NetGuard doesn't support the standard OS leak blocking like Mullvad and doesn't try to filter DNS so it inherently has leaks. There are no known remote leaks on Android 14 when a VPN app supporting is already active or when it's down. The DNS leaks in this post were partially caused by an app bug that's not fixed and also happen when the VPN is in the process of connecting. The issue with leaks when the VPN is in the process of connecting may be an app bug or an OS bug. It's not clear that it's an OS bug at this point. It was reported to us for GrapheneOS earlier and we've been looking into it.
There's also leak issue which was reported where multicast packets leak outside of the VPN tunnel to the local network.
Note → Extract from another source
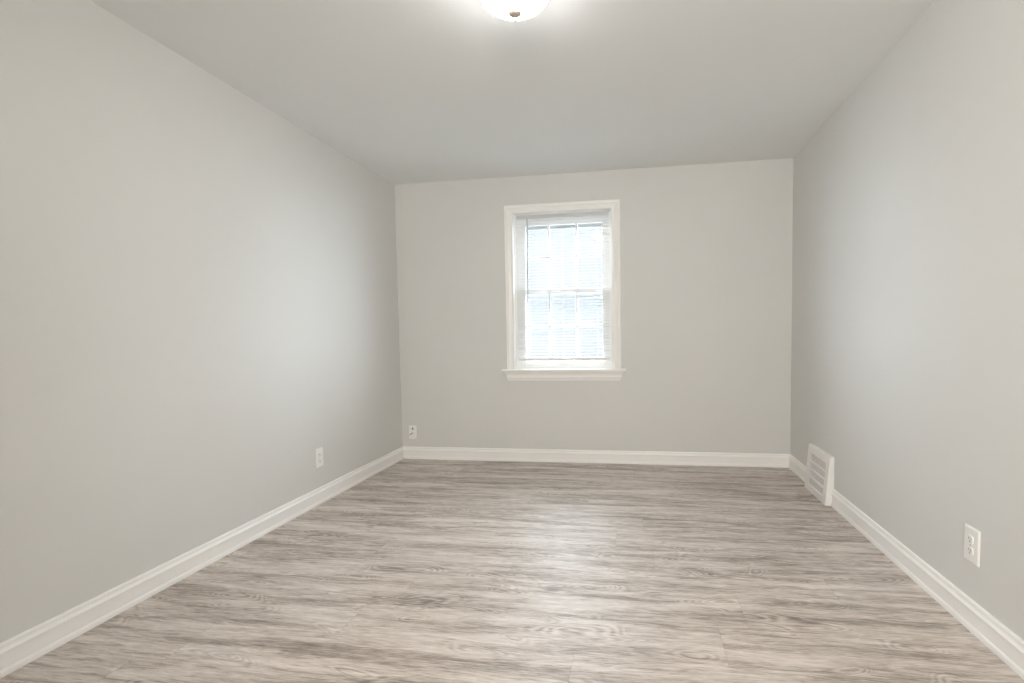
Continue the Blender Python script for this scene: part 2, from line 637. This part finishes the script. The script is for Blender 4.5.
tube(bm, (wx + 0.002, BYC - 0.022, 2.080), (wx - 0.002, BYC - 0.024, 1.372), 0.0044, 8)
tube(bm, (wx + 0.002, BYC - 0.010, 2.093), (wx + 0.002, BYC - 0.022, 2.078), 0.0016, 6)
link('tilt_wand', rel(bm), M_WAND, blind)

# ------------------------------------------------------------------ ceiling light
lamp = thing('ceiling_light', 'round flush ceiling light with lit frosted glass dome and small metal finial', 'ceiling light', (-0.006, 2.188, H))
bm = bmesh.new()
lathe(bm, [(0, 0), (0.145, 0), (0.149, -0.004), (0.149, -0.013), (0.145, -0.018), (0.132, -0.020), (0, -0.020)])
link('pan', bm, M_PLATE, lamp, smooth=False)
bm = bmesh.new()
R0, HD = 0.138, 0.084
pr = [(R0 - 0.006, -0.016)]
for i in range(0, 19):
    t = math.pi / 2 * i / 18
    pr.append((R0 * math.cos(t), -0.020 - HD * math.sin(t)) if i < 18 else (0, -0.020 - HD))
lathe(bm, pr)
dome = link('glass_dome', bm, M_LAMP, lamp, smooth=True)
bm = bmesh.new()
zb_ = -0.020 - HD
lathe(bm, [(0, zb_ + 0.007), (0.024, zb_ + 0.005), (0.0265, zb_ + 0.001), (0.025, zb_ - 0.005), (0.019, zb_ - 0.010), (0.009, zb_ - 0.014), (0.004, zb_ - 0.016), (0.0038, zb_ - 0.020),
           (0.0065, zb_ - 0.023), (0.006, zb_ - 0.028), (0, zb_ - 0.031)], 32)
link('finial', bm, M_NICKEL, lamp, smooth=True)


# ------------------------------------------------------------------ outlets. local frame: x right, z up, -y out of the wall
def plate_mesh(w, h, t):
    bm = bmesh.new()
    e = 0.005
    sec_ = []
    for dx, y in ((0, 0), (0, -t * 0.45), (e * 0.5, -t * 0.85), (e, -t)):
        sec_.append([(-w / 2 + dx, y, -h / 2 + dx), (w / 2 - dx, y, -h / 2 + dx), (w / 2 - dx, y, h / 2 - dx), (-w / 2 + dx, y, h / 2 - dx)])
    sweep(bm, sec_)
    return bm


def receptacle(bm, zc, t):
    """rounded face of one receptacle, flat top and bottom"""
    pts = []
    for i in range(28):
        a = 2 * math.pi * i / 28
        pts.append((0.0175 * math.cos(a), max(-0.0135, min(0.0135, 0.0175 * math.sin(a)))))
    sweep(bm, [[(x, -t + 0.001, zc + z) for x, z in pts], [(x, -t - 0.0022, zc + z) for x, z in pts], [(x * 0.95, -t - 0.0030, zc + z * 0.95) for x, z in pts]])


def duplex(name, label, loc, rotz, group, w=0.080, h=0.130):
    t = 0.0065
    o = thing(name, label, 'outlet', loc, (0, 0, rotz), group)
    pl = link('cover_plate', plate_mesh(w, h, t), M_PLATE, o)
    for zc in (0.021, -0.021):
        bm = bmesh.new()
        receptacle(bm, zc, t)
        rc = link('receptacle', bm, M_PLATE, o)
        bm = bmesh.new()
        y0, y1 = -t - 0.0034, -t - 0.002
        box(bm, -0.0085, -0.0060, y0, y1, zc - 0.002, zc + 0.0075)
        box(bm, 0.0060, 0.0085, y0, y1, zc - 0.001, zc + 0.0065)
        tube(bm, (0, y1, zc - 0.0075), (0, y0, zc - 0.0075), 0.0030, 12)
        link('slots', bm, M_SLOT, rc)
    bm = bmesh.new()
    tube(bm, (0, -t + 0.001, 0), (0, -t - 0.0012, 0), 0.0035, 14)
    link('screw', bm, M_SCREW, o)
    return o


duplex('wall_outlet', 'white duplex outlet low on the left wall above the baseboard', (XL, 3.406, 0.3065), math.pi / 2, 'duplex outlets', 0.090, 0.128)
duplex('wall_outlet', 'white duplex outlet low on the right wall, nearer than the vent', (XR, 2.263, 0.310), -math.pi / 2, 'duplex outlets', 0.092, 0.130)

# jack plate on the back wall
t = 0.006
jack = thing('jack_plate', 'small white wall plate with a plug, low on back wall by left corner', 'wall plate', (-1.551, YB, 0.240))
link('cover_plate', plate_mesh(0.074, 0.122, t), M_PLATE, jack)
bm = bmesh.new()
box(bm, -0.016, 0.016, -t - 0.003, -t + 0.001, 0.018, 0.050)
sk = link('socket', bm, M_PLATE, jack, bevel=0.001)
bm = bmesh.new()
box(bm, -0.004, 0.011, -t - 0.0036, -t - 0.002, 0.024, 0.044)
link('socket_opening', bm, M_SLOT, sk)
bm = bmesh.new()
box(bm, -0.024, 0.040, -t - 0.018, -t + 0.001, -0.058, 0.004)
ad = link('adapter', bm, M_PLATE, jack, bevel=0.003)
bm = bmesh.new()
tube(bm, (-0.016, -t - 0.0200, -0.018), (0.010, -t - 0.0200, 0.000), 0.0045, 10)
tube(bm, (-0.016, -t - 0.0200, -0.018), (-0.022, -t - 0.012, -0.026), 0.0035, 10)
link('plug', bm, M_CABLE, ad)

# ------------------------------------------------------------------ baseboard register (vent) on the right wall
vent = thing('air_vent', 'white metal baseboard air vent with grey grille on the right wall near the back corner', 'air vent', (XR, (VY0 + VY1) / 2, 0))
VH = 0.308
xb, xt = -0.053, -0.027          # how far the sloping face stands out, bottom and top
hw = (VY1 - VY0) / 2


def face_x(z):
    return xb + (xt - xb) * z / VH


gz0, gz1, gy = 0.045, 0.256, 0.155
bm = bmesh.new()


def quad(*p):
    bm.faces.new([bm.verts.new(q) for q in p])


# shell: the sloping face as a frame round the grille opening, with ends, top and foot
def fp(y, z, d=0.0):
    return (face_x(z) + d, y, z)


zl = [0, gz0, gz1, VH]
yl = [-hw, -gy, gy, hw]
for i in range(3):
    for j in range(3):
        if i == 1 and j == 1:
            continue
        quad(fp(yl[j], zl[i]), fp(yl[j + 1], zl[i]), fp(yl[j + 1], zl[i + 1]), fp(yl[j], zl[i + 1]))
for y in (-hw, hw):
    quad((0, y, 0), fp(y, 0), fp(y, gz0), fp(y, gz1), fp(y, VH), (0, y, VH))
quad((0, -hw, VH), fp(-hw, VH), fp(-gy, VH), fp(gy, VH), fp(hw, VH), (0, hw, VH))
quad((0, -hw, 0), fp(-hw, 0), fp(-gy, 0), fp(gy, 0), fp(hw, 0), (0, hw, 0))
quad((0, -hw, 0), (0, hw, 0), (0, hw, VH), (0, -hw, VH))
dpt = 0.012
quad(fp(-gy, gz0), fp(gy, gz0), fp(gy, gz0, dpt), fp(-gy, gz0, dpt))
quad(fp(-gy, gz1), fp(gy, gz1), fp(gy, gz1, dpt), fp(-gy, gz1, dpt))
quad(fp(-gy, gz0), fp(-gy, gz1), fp(-gy, gz1, dpt), fp(-gy, gz0, dpt))
quad(fp(gy, gz0), fp(gy, gz1), fp(gy, gz1, dpt), fp(gy, gz0, dpt))
quad(fp(-gy, gz0, dpt), fp(gy, gz0, dpt), fp(gy, gz1, dpt), fp(-gy, gz1, dpt))
bmesh.ops.remove_doubles(bm, verts=bm.verts, dist=1e-5)
link('body', bm, M_REG, vent, bevel=0.003)
# dark back of the duct
bm = bmesh.new()
quad(fp(-gy, gz0, dpt - 0.001), fp(gy, gz0, dpt - 0.001), fp(gy, gz1, dpt - 0.001), fp(-gy, gz1, dpt - 0.001))
link('duct_opening', bm, M_DARK, vent)


def face_bar(bm, y0, y1, z0, z1, d0, d1):
    P = [fp(y, z_, d) for d in (d0, d1) for z_ in (z0, z1) for y in (y0, y1)]
    v = [bm.verts.new(p) for p in P]
    for f in ((0, 1, 3, 2), (4, 6, 7, 5), (0, 4, 5, 1), (2, 3, 7, 6), (0, 2, 6, 4), (1, 5, 7, 3)):
        bm.faces.new([v[i] for i in f])


rows = 4
rh = (gz1 - gz0) / rows
bm = bmesh.new()
for i in range(1, rows):
    zc = gz0 + i * rh
    face_bar(bm, -gy, gy, zc - 0.0055, zc + 0.0055, -0.001, 0.006)
link('cross_bars', bm, M_REG, vent)
for i in range(rows):
    bm = bmesh.new()
    z0 = gz0 + i * rh + (0.0055 if i else 0)
    z1 = gz0 + (i + 1) * rh - (0.0055 if i < rows - 1 else 0)
    n = 34
    for j in range(1, n):
        y = -gy + 2 * gy * j / n
        face_bar(bm, y - 0.0014, y + 0.0014, z0, z1, 0.0045, 0.006)
    link('grille', bm, M_REG, vent)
This is highly likely to be an OS bug, unlike the DNS leak issue where it's not yet clear if the OS or the app is the problem. The OS can likely prevent those DNS leaks even if apps don't get fixed but it wasn't necessarily supposed to be responsible for it. From the OS perspective, a VPN app is supposed to set a DNS configuration and not setting that configuration results in partially using the OS DNS.
If you don't mind clarifying, currently GOS uses ASYMMETRIC MTE for the low overhead and to close the soft time constraint in ASYNC MODE. I was having a read though https://googleprojectzero.blogspot.com/2023/08/mte-as-implem...
Where I had come accross possible MTE bypasses in ASYNC mode and I quote:
'Since SIGSEGV is a catchable signal, any signal handlers that can handle SIGSEGV become a critical attack surface for async MTE bypasses'. Moreover, "The concept is simple - if we can corrupt any state that would result in the signal handler concluding that a SIGSEGV coming from a tag-check failure is handled/safe, then we can effectively disable MTE for the process", hence having MTE as ineffective.
Paradoxically, I don't believe this issue is faced regarding SYNC MODE. As you obviously know, 'in asymmetric mode, read memory accesses are processed as SYNC, while write memory accesses are processed as ASYNC'.
does this mean that the signal handlers in write memory are exploitable?
If this be true, does GOS offer a mitigation for this, or can it be possible to simply allow all users to have the option to pick SYNC MTE to bypass this attack surface?
Furthermore, MTE is not enabled for the kernel, would it be possible to have it enabled by choice as well?
Finally, regarding the OS processes to which GOS recently enabled MTE for as an option for its users, does it also include the cellular firmware, IOMMU/SMMU and the software stack that communicates between the isolated chip and the OS? I address this point because, GAL Beniamini stated that:
" That said, up until now we’ve only considered the high-level attack surface exposed to the firmware. In effect, we were thinking of the Wi-Fi SoC and the application processor as two distinct entities which are completely isolated from one another. In reality, we know that nothing can be further from the truth. Not only are the Wi-Fi SoC and the host physically proximate to one another, they also share a physical communication interface". Nonetheless he further states:
"For example, by going over the IOMMU bindings in the Linux Kernel, we can see that apparently both Qualcomm and Samsung have their own proprietary implementations of an SMMU (!), with it’s own unique device-tree bindings. However, suspiciously, it seems that the device tree entries for the Broadcom Wi-Fi chip are missing these IOMMU bindings". Despite that the research is from a couple years, it remains viable evidence that IOMMU although provides adequate protection, it remains an insufficient mechanism on its own and requires further hardening on the software stack. Does GOS address this profound attack vector?